Likewise, after my usual Sunday afternoon nap I took the scooter out for about an hour just for the sake of winding down my last few hours of freedom suitably.  I wanted to pose by the colorful gazebo at which I often take a picture of myself at the beginning or end or at both points of a usual summer vacation, but there were other people at the park and I didn't want to look (any more) odd (than I usually do) by snapping a selfie there.  Here's one of me there from the beginning of the summer, for old time's sake.


There were a number of choices as to what to make my "last supper" of the summer vacation.  I chose Antonio's pizza with extra cheese because it's baked right around the corner, and it doesn't require cooking.  It hit the spot, but didn't manage to fill the cavernous pit in my stomach that's there because of what looms over tomorrow morning.  I suppose it's worse for the kids, but honestly I've gotten too old to remember what it was like when I was the one going to sit in one of the little seats to make a fair comparison.

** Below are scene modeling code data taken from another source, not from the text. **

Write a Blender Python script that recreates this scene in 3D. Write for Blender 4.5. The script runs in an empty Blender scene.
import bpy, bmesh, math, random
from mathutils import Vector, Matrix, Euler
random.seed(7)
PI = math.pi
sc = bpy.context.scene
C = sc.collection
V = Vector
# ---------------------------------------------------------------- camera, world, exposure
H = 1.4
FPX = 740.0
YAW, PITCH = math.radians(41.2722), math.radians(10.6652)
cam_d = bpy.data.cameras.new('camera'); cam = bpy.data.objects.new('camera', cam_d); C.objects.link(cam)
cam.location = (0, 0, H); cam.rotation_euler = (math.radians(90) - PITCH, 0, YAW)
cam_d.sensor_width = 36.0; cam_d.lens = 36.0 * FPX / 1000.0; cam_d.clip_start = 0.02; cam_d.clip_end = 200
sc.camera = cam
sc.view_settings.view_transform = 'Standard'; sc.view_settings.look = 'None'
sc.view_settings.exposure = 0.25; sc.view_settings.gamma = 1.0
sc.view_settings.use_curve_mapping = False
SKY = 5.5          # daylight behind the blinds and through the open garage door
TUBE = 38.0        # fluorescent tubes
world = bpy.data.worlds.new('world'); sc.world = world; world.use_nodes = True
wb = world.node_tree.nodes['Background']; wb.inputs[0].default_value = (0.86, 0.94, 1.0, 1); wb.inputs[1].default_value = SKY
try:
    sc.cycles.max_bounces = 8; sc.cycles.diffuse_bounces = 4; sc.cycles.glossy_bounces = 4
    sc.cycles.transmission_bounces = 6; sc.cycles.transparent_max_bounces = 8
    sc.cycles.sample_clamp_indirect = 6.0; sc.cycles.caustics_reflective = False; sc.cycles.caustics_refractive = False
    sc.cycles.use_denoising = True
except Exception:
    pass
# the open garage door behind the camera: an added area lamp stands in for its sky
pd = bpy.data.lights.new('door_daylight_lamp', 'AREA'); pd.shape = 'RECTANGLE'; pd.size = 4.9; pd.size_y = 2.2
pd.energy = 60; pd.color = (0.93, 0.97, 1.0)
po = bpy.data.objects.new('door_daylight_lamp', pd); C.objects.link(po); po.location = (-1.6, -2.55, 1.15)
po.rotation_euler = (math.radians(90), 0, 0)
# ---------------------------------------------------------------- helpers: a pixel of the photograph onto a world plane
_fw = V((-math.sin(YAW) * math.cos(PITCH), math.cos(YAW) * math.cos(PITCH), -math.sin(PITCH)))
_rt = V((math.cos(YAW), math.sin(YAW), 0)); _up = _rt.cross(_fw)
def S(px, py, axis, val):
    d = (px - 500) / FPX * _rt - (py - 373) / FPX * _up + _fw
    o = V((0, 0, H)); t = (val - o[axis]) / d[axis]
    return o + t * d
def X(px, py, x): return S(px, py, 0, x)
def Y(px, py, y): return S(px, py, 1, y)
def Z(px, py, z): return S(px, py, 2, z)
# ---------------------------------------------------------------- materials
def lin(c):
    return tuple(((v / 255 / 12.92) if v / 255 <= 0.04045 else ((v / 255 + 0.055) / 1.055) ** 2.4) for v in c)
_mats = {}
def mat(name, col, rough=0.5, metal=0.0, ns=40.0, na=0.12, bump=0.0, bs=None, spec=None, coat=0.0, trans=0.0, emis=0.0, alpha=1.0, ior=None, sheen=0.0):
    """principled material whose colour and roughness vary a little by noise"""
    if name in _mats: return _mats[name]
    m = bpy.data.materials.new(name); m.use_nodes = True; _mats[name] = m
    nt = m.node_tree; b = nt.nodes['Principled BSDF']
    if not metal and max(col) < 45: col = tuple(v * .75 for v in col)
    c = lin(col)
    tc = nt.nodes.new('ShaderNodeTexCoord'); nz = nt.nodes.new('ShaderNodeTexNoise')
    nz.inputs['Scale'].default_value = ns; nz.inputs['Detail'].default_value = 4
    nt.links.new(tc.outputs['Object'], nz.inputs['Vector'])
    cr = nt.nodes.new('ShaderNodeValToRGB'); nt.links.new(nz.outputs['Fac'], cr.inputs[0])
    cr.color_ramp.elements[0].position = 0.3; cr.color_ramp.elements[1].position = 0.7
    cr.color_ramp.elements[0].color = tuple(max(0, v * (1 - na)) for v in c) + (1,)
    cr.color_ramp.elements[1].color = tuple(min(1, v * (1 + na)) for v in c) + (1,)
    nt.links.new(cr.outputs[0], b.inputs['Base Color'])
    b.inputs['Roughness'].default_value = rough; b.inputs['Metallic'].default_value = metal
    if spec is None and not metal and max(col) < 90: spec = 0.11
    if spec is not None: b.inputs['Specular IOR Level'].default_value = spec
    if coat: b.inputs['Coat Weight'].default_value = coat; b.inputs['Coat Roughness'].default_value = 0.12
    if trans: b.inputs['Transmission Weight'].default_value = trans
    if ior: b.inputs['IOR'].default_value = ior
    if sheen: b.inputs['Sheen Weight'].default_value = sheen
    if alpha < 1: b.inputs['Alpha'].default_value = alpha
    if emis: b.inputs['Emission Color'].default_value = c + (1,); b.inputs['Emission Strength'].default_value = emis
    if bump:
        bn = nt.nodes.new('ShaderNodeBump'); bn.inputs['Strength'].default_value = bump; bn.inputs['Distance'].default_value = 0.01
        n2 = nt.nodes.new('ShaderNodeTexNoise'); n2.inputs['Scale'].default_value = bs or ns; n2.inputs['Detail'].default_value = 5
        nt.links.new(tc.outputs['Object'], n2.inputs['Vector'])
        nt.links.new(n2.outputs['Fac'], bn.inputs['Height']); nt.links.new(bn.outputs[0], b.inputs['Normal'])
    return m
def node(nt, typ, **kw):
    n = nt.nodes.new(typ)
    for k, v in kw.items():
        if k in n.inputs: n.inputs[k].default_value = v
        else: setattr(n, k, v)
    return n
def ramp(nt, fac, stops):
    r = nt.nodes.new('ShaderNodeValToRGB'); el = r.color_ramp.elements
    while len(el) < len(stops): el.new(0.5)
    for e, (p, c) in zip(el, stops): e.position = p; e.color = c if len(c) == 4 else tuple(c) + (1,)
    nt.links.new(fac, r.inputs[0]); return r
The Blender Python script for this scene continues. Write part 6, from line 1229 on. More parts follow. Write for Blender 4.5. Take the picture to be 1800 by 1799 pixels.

And so, my days of leisure come to a close once again, for the sixth time since I started writing this blog.  My thanks to those of you who've been along with me on this journey since the beginning, and to those of you who stop by now and then just to see if I've cranked out anything worth reading.  Frankly, there are times when what my fingertips produce here is just the cathartic the doctor ordered in terms of my own coming to grips with what I'm feeling and giving it some form of expression, and other times when I reread what came out of me and see how I totally danced around some nebulous emotion that I wanted to share but remained apparently clueless as to how to give it wings.  Regardless, I appreciate the support of my friends here who struggle right along with me in trying to figure out sometimes what I'm thinking.


I'm shutting down my summer vacation of 2013 right now and packing it away.  This will be the last post I write from this side of school until June.  I hope it feels like the blink of an eye to me between now and then!

3 comments:

Doug Klassen said...

Joe, I'm sorry to see you shut down for the school year but the nice part of writing your own blog is that it's yours and you get to make it what you want. Would that we had such control over more things in our life.

Have a great school year.

Joe said...

Doug, no! I didn't mean that I'm quitting till next June, just that it was the last post from "this side of school" meaning the summer vacation side, until June. I have no idea what I'll come up with, but I plan to stick around for a while.

Joe

Doug Klassen said...

Joe, in this instance then I am glad to be wrong! But there goes my perfect year!